§ Exercise instructions
Copy the listing below line for line, starting at its first line and ending with the line that has "R = math.radians" in it. Add nothing.
— start of Given information —
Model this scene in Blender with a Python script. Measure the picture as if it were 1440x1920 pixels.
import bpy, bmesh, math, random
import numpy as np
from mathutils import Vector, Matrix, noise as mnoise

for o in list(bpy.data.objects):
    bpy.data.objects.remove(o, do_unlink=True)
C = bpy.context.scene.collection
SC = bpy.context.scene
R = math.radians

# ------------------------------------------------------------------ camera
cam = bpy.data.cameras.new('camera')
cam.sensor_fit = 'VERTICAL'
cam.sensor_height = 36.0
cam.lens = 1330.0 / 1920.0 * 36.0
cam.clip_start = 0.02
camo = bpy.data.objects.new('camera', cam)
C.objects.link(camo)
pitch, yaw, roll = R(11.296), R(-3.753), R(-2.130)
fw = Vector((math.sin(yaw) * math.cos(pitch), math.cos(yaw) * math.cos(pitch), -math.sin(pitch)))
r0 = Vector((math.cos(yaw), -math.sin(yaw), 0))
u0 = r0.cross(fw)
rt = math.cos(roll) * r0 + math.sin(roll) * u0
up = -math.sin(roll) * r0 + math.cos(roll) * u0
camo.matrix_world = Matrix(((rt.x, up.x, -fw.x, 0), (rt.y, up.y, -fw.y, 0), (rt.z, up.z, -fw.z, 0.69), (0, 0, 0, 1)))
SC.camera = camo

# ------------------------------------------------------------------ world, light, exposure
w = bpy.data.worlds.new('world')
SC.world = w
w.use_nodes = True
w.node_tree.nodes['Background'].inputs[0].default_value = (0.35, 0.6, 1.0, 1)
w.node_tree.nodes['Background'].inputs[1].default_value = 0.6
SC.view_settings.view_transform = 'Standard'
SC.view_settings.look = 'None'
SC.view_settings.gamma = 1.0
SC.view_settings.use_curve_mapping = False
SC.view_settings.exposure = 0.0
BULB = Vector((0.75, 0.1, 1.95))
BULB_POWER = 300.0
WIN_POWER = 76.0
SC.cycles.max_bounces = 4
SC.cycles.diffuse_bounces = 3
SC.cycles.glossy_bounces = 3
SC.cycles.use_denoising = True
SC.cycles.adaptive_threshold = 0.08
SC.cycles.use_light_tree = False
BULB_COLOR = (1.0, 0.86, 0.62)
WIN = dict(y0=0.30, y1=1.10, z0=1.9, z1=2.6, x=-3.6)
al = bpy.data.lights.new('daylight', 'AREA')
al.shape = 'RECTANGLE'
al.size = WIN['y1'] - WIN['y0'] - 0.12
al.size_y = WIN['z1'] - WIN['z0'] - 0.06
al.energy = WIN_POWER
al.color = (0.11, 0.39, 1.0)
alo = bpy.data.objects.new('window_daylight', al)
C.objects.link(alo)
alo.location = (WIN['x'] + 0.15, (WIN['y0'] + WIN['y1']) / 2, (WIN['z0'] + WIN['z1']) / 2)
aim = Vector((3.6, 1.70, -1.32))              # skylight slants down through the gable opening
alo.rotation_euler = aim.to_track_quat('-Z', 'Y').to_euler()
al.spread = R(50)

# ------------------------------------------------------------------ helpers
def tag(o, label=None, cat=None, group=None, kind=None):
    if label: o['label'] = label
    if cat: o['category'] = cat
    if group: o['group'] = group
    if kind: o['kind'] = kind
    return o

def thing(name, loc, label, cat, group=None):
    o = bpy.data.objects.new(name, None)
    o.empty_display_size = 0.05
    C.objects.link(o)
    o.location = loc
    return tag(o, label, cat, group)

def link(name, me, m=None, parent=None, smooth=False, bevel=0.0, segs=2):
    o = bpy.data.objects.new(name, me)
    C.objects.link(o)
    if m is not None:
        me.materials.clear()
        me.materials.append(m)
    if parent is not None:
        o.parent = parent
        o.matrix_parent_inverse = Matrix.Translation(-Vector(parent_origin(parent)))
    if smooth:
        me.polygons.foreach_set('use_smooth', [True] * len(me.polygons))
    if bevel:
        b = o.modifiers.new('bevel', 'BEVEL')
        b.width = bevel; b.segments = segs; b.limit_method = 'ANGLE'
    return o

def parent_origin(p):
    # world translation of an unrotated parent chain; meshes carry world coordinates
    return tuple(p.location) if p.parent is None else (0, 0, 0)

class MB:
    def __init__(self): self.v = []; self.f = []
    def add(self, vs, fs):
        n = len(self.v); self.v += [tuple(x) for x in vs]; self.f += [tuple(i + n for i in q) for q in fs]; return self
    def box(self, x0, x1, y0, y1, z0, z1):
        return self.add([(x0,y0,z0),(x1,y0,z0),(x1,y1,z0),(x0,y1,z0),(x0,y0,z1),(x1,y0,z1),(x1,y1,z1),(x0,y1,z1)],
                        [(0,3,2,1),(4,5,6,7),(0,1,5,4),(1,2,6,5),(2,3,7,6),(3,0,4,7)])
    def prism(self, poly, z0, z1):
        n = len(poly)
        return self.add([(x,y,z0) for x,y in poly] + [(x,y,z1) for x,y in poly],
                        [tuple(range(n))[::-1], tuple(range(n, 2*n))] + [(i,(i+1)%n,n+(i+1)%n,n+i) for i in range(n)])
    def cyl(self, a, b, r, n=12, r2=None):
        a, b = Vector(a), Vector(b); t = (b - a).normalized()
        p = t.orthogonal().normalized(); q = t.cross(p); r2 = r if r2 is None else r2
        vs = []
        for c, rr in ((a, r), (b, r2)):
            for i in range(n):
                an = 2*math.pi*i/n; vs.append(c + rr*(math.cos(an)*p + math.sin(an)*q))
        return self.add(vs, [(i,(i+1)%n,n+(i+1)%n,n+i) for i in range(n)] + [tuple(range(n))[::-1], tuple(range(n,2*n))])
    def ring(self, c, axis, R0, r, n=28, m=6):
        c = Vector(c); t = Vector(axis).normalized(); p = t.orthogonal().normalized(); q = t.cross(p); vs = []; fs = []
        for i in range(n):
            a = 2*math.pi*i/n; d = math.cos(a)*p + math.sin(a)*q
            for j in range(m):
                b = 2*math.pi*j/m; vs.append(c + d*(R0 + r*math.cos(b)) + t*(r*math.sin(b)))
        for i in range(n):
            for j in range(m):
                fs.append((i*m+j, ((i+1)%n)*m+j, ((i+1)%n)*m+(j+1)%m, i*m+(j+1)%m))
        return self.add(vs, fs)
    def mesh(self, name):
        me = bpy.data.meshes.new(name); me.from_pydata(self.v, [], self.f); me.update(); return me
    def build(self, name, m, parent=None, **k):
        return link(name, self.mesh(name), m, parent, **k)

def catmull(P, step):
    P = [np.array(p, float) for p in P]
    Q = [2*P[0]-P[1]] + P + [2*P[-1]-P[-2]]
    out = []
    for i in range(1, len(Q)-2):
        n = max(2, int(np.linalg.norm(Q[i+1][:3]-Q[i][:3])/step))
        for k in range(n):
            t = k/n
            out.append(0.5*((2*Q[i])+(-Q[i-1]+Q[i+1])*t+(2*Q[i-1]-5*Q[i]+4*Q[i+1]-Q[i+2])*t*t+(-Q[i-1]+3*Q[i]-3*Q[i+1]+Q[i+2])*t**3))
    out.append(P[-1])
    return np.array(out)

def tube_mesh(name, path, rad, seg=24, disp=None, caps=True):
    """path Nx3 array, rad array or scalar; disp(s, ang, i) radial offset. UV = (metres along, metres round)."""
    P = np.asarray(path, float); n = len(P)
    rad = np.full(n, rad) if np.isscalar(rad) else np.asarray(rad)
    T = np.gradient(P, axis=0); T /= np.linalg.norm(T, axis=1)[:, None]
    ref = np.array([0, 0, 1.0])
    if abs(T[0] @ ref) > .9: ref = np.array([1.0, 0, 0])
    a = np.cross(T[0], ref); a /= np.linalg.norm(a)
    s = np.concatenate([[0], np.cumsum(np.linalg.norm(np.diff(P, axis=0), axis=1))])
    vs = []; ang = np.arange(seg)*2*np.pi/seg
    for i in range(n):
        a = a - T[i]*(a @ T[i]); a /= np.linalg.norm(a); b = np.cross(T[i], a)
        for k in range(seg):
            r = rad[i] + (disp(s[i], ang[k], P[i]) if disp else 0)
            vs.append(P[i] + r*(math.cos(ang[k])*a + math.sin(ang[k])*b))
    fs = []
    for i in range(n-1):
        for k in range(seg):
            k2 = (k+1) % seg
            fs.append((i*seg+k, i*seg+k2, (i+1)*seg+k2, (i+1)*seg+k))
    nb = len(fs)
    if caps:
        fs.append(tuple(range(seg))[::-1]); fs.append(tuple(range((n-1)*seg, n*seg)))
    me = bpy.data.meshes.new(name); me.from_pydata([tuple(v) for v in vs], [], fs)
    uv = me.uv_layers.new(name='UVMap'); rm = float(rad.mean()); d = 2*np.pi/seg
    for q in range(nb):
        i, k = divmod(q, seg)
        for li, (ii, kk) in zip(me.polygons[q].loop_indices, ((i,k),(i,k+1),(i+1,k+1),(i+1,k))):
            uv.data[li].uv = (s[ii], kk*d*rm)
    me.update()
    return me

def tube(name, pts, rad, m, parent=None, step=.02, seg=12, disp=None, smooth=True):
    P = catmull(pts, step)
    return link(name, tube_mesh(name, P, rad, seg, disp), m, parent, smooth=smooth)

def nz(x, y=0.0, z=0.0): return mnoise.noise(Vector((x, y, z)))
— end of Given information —
§ Exercise solution
Model this scene in Blender with a Python script. Measure the picture as if it were 1440x1920 pixels.
import bpy, bmesh, math, random
import numpy as np
from mathutils import Vector, Matrix, noise as mnoise

for o in list(bpy.data.objects):
    bpy.data.objects.remove(o, do_unlink=True)
C = bpy.context.scene.collection
SC = bpy.context.scene
R = math.radians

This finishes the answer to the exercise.